When you do decide on which project to pursue, there are a lot of considerations (and reconsiderations!) including time and – here comes the money factor – budget. You don’t want to empty your savings for something that won’t last long. And most importantly, you don’t want to start a job something that will end up costing you a small fortune while not adding any value to your home.

So where do you draw the line? How do you know that what you’re working on will bring you a whole lot of good, money-wise? It’s a balance between knowing when you need a professional to do the entire project and when you can do the bulk of the project yourself and save some money at the same time.
You have to be discerning in every home renovation project that you decide to pursue and be sure that each project or room makeover will at least provide a decent return on your investment. But the good news is that there’s a middle ground to home improvements – and it’s none other than do-it-yourself.

For large projects, those that come with a hefty price tag – like an overhaul of your bathroom or landscaping a garden with sprinkler systems and outdoor electrics — these are major projects that require a professional to step in and complete the tasks involved. They may well be dangerous to tackle yourself and nothing is worth putting your safety at risk. But there are some smaller renovations you can do yourself and save some money on builder’s bills at the same time.

Start small with simple decorating projects first and work your way up to larger ones in the long run. You’ll develop confidence in your DIY skills as you go, and can get advice from knowledgeable friends and family if needed. When you’re confident enough and ready to go into full-on DIY mode, there are some things you can do that’ll actually add value to your home without the need for a professional. For example, you could install an upflush toilet yourself to replace older models of toilets for a more luxurious bathroom or could turn an alcove into an mini office or dressing area to add extra space.
It’s a good idea to start DIYing from the outside before working on the inside of your home. And there’s nothing like strong kerb appeal to boost the future resale value of your home. The exterior is the first thing that visitors see and they can get a sense of how well your home is maintained just by looking at the outside. In fact, if it’s looking shabby, potential buyers might not even bother to book a viewing so it’s an important place to start.

You can begin by taking care of your lawn and planting shrubs and seasonal flowers. Sounds easy enough, doesn’t it? Painting your front door, washing your driveway regularly and keeping paths weed-free can go a long way without you having to spend too much money.

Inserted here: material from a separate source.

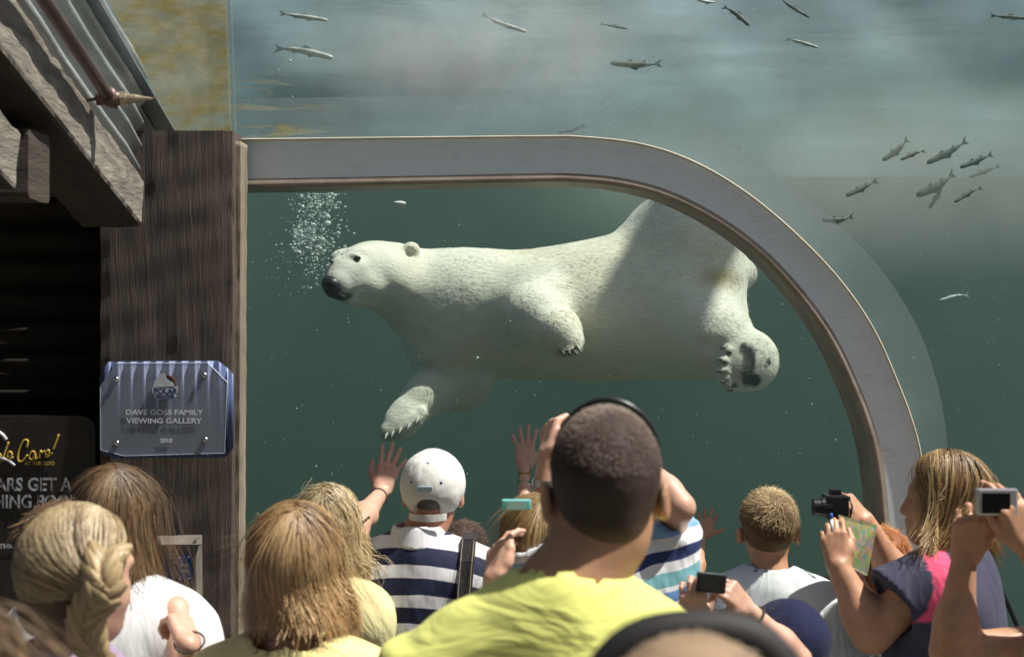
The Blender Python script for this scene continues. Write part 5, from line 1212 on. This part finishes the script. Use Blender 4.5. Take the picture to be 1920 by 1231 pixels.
cam7 = thing('camera', 'black zoom camera held by the woman in navy and pink', 'camera', P(1560, 945, 3.98))
m = MB(); m.box(P(1566, 948, 4.0), (.030, .045, .034)); m.build('camera_body', M_blackp, cam7, bevel=.006)
m = MB(); a = P(1558, 950, 3.98); m.tube([a, a + np.array([-.028, .0, 0]), a + np.array([-.03, 0, 0]), a + np.array([-.05, 0, 0])], [.027, .027, .024, .024], 20); m.build('lens', M_blackp, cam7, smooth=False)
m = MB(); m.box(P(1566, 921, 4.0), (.014, .018, .008)); m.build('viewfinder', M_blackp, cam7, bevel=.003)
m = MB(); m.tube([P(1592, 930, 3.95), P(1598, 950, 3.93), P(1590, 985, 3.93), P(1580, 968, 3.95)], .003, 6); m.build('wrist_strap', M_blackp, cam7, smooth=True)
t = NT('printed_map'); t.set(Roughness=.35); co = t.coord(); vo = t.n('ShaderNodeTexVoronoi'); vo.inputs['Scale'].default_value = 55; t.l(co, vo.inputs[0])
hs_ = t.ramp(t.noise(co, 60, 6, .75), [(.25, (.42, .40, .36)), (.42, (.12, .26, .10)), (.5, (.20, .38, .14)), (.58, (.50, .22, .16)), (.68, (.55, .56, .50)), (.8, (.10, .22, .34))])
t.l(t.mix(.18, hs_, vo.outputs['Color']), t.b.inputs['Base Color'])
mp = thing('map', 'folded green printed zoo map held below the black zoom camera', 'map', P(1605, 1020, 3.9))
q = [P(1572, 964, 3.86), P(1641, 985, 3.98), P(1622, 1078, 3.98), P(1588, 1060, 3.88)]
m = MB(); m.prism(q, (.0, .003, 0)); m.prism([q[0] + (0, -.006, 0), q[1] + (.004, -.006, .002), q[2] + (.004, -.01, 0), q[3] + (0, -.012, 0)], (0, .002, 0)); m.build('page', t.m, mp)
pen = thing('pen', 'blue and white pen held with the folded map', 'pen', P(1562, 975, 3.72)); m = MB(); m.tube([P(1560, 996, 3.70), P(1559, 972, 3.71)], .0042, 8); m.build('barrel', M_white, pen, smooth=True); m = MB(); m.tube([P(1559, 972, 3.71), P(1558, 962, 3.71)], .0045, 8); m.build('pen_cap', simple('blue_plastic', (.03, .10, .5), .4), pen, smooth=True)
bg = thing('shoulder_bag', 'black shoulder bag on a long strap, behind the woman in pink', 'bag', P(1885, 1200, 4.2))
m = MB(); m.tube([P(1845, 1040, 4.1), P(1880, 1110, 4.15), P(1915, 1190, 4.2)], .007, 6); m.build('strap', M_blackp, bg)
s = SDF(); s.box(P(1895, 1250, 4.2), (.11, .06, .10), None, .03, .01); v, f = s.mesh(.014, lambda X: .004 * fbm(X, 16, 1, 1)); mesh_obj('bag_body', v, f, simple('black_nylon', (.02, .018, .02), .5), bg, smooth=True)

# ---- red-haired child -------------------------------------------------------
H = P(1650, 1058, 4.5); fr = Fr(H, -28, .78, hs=.95, pitch=8)
k6 = person('red-haired child in a camouflage shirt below the map, one hand on the glass', H, 0)
wr = P(1556, 1128, 4.9); am = arm_mesh(P(1600, 1200, 4.5), P(1570, 1215, 4.7), wr, .82, .85, .0042, hnd=dict(u=P(1551, 1066, 5.02) - wr, n=(.0, -1, .1), side=1, curl=(5, 5, 5, 5), spread=.5, thumb=.6))
body_mesh(k6, fr, SK_red, arms=[am], neck=.047); t = NT('camouflage'); t.set(Roughness=.9); t.l(t.ramp(t.noise(t.coord(), 16, 3, .6, 1.5), [(.35, (.14, .13, .10)), (.45, (.34, .32, .26)), (.55, (.48, .50, .46)), (.65, (.25, .22, .17))], 'CONSTANT'), t.b.inputs['Base Color'])
v, f = shirt_sdf(fr, w=.185, dep=.12, slv=((fr.b(-.13, -.02, -.33), fr.b(-.2, .05, -.5)), (fr.b(.13, -.02, -.33), fr.b(.2, .0, -.52)))).mesh(.014, lambda X: .006 * fbm(X, 18, 52, 2)); mesh_obj('t_shirt', v, f, t.m, k6, smooth=True)
hair_obj(k6, [skull_cap(fr, (.22, .07, .02)), hair_short(fr, 6000, .03, [(.20, .06, .018), (.42, .15, .045), (.55, .24, .08)], RN(23), lay=.9, width=.0022)], short=True); lower_body(fr, 0, k6)

# ---- person at the right edge with a silver camera -------------------------
H = P(2075, 1010, 3.0); fr = Fr(H, -15, .97, hs=.98)
p8 = person('person at the picture edge raising a silver camera with both bare arms', H, 0)
wr = P(1808, 1045, 2.95); el = P(1785, 1222, 2.95)
a1 = arm_mesh(P(2010, 1210, 3.0), el, wr, 1.0, 1.0, .0038, hnd=dict(u=P(1832, 925, 2.9) - wr, n=(-.2, -1, .1), side=1, curl=(6, 10, 60, 60), spread=.15, thumb=.35, thc=.15, curl2=(12, 14, 80, 80)))
wq = P(1925, 1020, 2.9)
a2 = arm_mesh(P(2120, 1220, 3.0), P(2040, 1190, 2.9), wq, 1.0, 1.0, .0042, hnd=dict(u=P(1888, 925, 2.88) - wq, n=(.35, -1, .2), side=-1, curl=(30, 30, 36, 40), spread=.5, thumb=.3, thc=.2))
body_mesh(p8, fr, SK_tan, arms=[a1, a2], vox=.010); hair_obj(p8, [skull_cap(fr, (.08, .05, .03)), hair_short(fr, 1500, .03, BROWN, RN(25), lay=.8, width=.003)], short=True)
v, f = shirt_sdf(fr, w=.19, dep=.12).mesh(.014); mesh_obj('t_shirt', v, f, M_white, p8, smooth=True); lower_body(fr, 0, p8)
ring_band(p8, 'ring', P(1808, 957, 2.90), P(1832, 925, 2.9) - wr, .0095, .002, bpy.data.materials['gold'], .0015)
c8 = thing('camera', 'slim silver camera with a dark screen at the right picture edge', 'camera', P(1868, 942, 2.88))
m = MB(); m.box(P(1868, 940, 2.88), (.042, .009, .027)); m.build('camera_body', simple('silver_shell', (.55, .54, .56), .3, metal=.7), c8, bevel=.004)
m = MB(); m.box(P(1868, 943, 2.869), (.028, .0012, .020)); m.build('screen', bpy.data.materials['dark_screen'], c8)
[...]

Get more interactive advice from This Old House, and see which options are well within the range of your budget.
Flooring can change almost the entire feel of the house. Real wood appeals to most buyers so, to achieve the rustic, minimal look, take out the carpet and sand back the wooden flooring beneath. Wooden flooring works well in a traditional style home AND it can look simple and contemporary so whatever style future buyers like, they can imagine themselves creating their preferred decor look in your home. Where I had a concrete floor, I laid laminate flooring so have a read of my blog post to see how I got on.
Upgrading your house and carrying out improvements can be, at times, a long, costly process. Things like kitchen appliances are necessary while you’re living in your home but buying new ones don’t give you much of a return on your investment as they depreciate in value and deteriorate with use. So, if you’ve already got appliances in perfectly acceptable working order, skip the upgrade and simply turn to fresh paint instead.

A few litres of paint doesn’t break the bank but can make everything in your house – from walls to kitchen cabinets – look like new again. If it’s your first time painting, there a lot of video tutorials that can guide you step-by-step and help you learn quickly and easily. A few muted highlights here and there, and a pop of colour against a neutral palette, and your home will look inviting, fresh and well maintained.
Home improvements sit on the opposite ends of the spectrum: they’re either surprisingly cheap or ridiculously expensive. When you’re trying to do tasks like fixing a leaky sink, it’s relatively affordable if you have the right tools. Be aware though – even if you have the tools but you can’t trace the actual source of the problem, you might find yourself trying to fix the same thing over and over and using more resources than you initially thought you would. At some point, you’ll have to consider consulting a professional before you go any further so sometimes its good to get a second opinion before you begin!